I have added my own comment to yours. Basically, I see four errors.
@@murieldenoixeaton8994 I'm glad you agree with me; I was a bit puzzled when I saw this way of doing things! Confession time: I struggle with mitred corners and was writing theoretically when I said I cut a triangle off! My current (handkerchief) project is going to have four different corners, I think, as I'm trying the quilter's way of mitering and also cutting off a square instead of a triangle, neither of which have worked nicely yet. However, now I know not to take my drawn threads all the way back to the edge of the handkerchief, my next hankie should be much better. Many thanks for that info, Muriel!
The flour paste method is great for controlling linen warps on a loom, so I'm guessing it'll be ok on a linen hankie. It should hold everything in place, allow you to stitch through it, and wash out easily. However, I haven't actually tried it on a hankie yet, but did intend to. Now I know not to pull threads right to the edge, there may be more stability there and I'll not need it.
By withdrawing threads all the way to the edge, though, I did manage to obtain nice little hemstitched squares at each corner, which I like. I'm making 6 hankies and I've just started on my 3rd; by the 6th one I may have got everything right!
@@Cellottia Glad to see your comment. If you are anywhere on Facebook, you should find me there too (Muriel Eaton out of Montreal, Canada). Let's chat we seem to be kindred spirits ! I happen to do a lot of linens for church purpose and came up with a manual recently (found at the top of this page : www.montreal.anglican.ca/forms-guidelines which you can download free of charge. It's called On Pins and Needles. You can also reach me at murieleaton@gmail,com. I could also send you a part of this book which explains how to get the mitered corners done easily.
I have spotted you (I think) on Facebook and sent a message to you there. If perchance you reply to the message I left there, I could then send you a diagram and text to make a great mitered corner.
Thanks for sharing! Very helpful.
V nice work. Kindly tell which fabric r u using
Aída fabric, thanks
A very useful video. Thanks a lot for sharing :)
I agree with Katherine, unfortunately. I am afraid I see several mistakes. A) You are working with a very thick fabric, and that is why you can get away with the ruler in two spots of the same line at the beginning. On a finer fabric, one can't do this.
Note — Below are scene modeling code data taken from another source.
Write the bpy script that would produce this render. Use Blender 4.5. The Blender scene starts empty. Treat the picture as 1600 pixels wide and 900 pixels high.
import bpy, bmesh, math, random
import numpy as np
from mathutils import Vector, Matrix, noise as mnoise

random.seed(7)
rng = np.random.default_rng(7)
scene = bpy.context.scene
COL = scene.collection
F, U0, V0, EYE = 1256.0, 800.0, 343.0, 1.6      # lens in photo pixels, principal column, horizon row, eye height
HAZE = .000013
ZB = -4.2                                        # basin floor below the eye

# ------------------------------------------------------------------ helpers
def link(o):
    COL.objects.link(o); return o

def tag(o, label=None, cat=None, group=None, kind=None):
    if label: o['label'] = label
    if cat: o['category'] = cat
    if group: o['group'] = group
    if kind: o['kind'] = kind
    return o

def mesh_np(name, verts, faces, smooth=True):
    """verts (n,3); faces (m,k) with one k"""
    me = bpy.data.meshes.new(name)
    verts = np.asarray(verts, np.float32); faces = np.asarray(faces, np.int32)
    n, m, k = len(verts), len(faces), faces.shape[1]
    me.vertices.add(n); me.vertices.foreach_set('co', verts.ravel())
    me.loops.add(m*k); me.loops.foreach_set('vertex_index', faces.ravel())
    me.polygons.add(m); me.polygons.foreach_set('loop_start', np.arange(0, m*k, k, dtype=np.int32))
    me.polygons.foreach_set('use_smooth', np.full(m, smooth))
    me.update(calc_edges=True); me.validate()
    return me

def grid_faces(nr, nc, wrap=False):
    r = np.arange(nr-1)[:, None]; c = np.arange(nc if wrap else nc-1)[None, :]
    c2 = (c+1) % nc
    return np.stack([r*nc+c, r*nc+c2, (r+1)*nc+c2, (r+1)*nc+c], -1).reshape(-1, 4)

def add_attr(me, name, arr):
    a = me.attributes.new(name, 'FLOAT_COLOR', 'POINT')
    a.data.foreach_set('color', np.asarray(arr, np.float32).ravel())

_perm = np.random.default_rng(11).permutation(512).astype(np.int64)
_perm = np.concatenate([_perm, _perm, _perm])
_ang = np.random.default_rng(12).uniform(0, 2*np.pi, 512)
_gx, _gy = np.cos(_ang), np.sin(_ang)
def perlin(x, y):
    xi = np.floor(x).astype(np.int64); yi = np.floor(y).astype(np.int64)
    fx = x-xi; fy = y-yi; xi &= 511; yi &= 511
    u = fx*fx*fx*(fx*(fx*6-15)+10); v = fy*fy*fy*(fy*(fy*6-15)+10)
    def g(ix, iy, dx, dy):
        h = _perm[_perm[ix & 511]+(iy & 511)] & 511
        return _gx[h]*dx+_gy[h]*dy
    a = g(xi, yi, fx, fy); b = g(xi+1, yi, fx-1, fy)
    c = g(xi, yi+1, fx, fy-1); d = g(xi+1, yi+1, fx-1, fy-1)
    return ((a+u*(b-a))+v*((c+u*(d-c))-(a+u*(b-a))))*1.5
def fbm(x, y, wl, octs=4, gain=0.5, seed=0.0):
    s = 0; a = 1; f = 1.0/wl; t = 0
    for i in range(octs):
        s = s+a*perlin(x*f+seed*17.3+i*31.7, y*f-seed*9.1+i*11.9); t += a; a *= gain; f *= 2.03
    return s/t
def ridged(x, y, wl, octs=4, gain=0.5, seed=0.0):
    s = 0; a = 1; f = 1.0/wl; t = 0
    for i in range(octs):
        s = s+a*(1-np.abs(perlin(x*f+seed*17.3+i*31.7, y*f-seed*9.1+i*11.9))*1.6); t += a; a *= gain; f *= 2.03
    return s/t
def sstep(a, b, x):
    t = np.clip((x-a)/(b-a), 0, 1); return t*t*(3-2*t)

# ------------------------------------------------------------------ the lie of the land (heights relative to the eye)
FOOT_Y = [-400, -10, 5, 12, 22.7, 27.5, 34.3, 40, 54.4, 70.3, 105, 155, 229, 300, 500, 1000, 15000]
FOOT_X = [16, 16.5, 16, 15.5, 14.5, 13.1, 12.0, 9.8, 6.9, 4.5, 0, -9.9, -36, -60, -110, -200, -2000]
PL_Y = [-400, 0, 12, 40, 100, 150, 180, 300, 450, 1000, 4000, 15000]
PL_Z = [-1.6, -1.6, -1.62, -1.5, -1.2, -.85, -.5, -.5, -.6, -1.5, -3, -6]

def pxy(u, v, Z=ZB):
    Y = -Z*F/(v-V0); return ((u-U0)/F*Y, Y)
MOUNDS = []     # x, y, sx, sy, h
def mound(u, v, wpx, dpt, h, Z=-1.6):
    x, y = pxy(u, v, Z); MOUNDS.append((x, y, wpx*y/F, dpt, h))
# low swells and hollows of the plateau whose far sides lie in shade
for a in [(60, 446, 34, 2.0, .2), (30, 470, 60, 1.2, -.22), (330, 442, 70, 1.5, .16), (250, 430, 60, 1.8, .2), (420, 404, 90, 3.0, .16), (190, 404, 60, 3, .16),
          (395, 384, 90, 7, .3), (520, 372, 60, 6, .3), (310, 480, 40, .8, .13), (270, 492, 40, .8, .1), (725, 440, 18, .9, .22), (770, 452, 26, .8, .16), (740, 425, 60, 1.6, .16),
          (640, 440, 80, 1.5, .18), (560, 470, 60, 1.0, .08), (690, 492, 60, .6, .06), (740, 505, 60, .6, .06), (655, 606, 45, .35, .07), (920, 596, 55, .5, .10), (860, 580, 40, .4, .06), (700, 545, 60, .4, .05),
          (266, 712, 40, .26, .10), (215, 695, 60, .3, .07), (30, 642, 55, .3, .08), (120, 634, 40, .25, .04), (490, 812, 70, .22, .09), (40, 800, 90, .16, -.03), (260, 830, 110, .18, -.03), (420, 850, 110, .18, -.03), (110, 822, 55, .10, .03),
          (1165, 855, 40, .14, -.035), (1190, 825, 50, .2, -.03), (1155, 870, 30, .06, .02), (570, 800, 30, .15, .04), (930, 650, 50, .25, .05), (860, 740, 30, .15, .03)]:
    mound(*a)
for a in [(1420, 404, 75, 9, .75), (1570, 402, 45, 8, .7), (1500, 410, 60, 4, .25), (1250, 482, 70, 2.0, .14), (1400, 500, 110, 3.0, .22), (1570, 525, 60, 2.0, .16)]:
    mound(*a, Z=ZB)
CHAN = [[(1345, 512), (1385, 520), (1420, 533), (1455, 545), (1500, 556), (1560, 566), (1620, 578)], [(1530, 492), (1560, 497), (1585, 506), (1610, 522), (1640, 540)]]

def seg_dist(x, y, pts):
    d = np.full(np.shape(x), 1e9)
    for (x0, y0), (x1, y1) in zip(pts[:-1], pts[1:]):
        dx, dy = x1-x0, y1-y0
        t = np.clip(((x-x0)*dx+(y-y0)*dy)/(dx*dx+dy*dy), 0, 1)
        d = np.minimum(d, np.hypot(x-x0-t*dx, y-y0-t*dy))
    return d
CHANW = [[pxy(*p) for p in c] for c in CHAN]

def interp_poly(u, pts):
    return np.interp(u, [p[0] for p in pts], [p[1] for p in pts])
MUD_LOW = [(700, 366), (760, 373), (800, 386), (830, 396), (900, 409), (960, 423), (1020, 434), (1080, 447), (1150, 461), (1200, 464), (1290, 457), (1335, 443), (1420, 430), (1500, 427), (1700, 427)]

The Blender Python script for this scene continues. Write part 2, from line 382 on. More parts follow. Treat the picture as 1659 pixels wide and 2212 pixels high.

B) In a drawn-thread hem, the fabric thread is not removed all the way to the edge, but only to where it will meet the perpendicular lines. C) The drawn-thread hem should be treated as a hem and not as a separate stitch line. I am curious to know why you wanted to do this in two steps (the inner stitch-line being the third when it could be second). D) You seem to have had trouble also with the corner, when a mitered corner would have looked a lot neater, what with all this basting. The corner method you are showing becomes a lot too thick. You may want to find out more and make a better video, particularly if you expect to teach that way.
However, I see no problem with the video production itself however, and I hope you will do some research in the future for a better demonstration. Let me know if I can help you, since I do this type of work all the time. I can be reached on Facebook.
My review above may sound harsh but I think you need to know before other specialists see your video and leave worse comments. You have at least tried to show how you work while I am unable to make videos of what I do (just pictures in my case). I do hope you will find me (Muriel Eaton) on Facebook. I hail from Montreal in Canada but I am in France right now. Please let me know!
Bad camera
Please redo with best focus; was very blurry, to me. Thanks.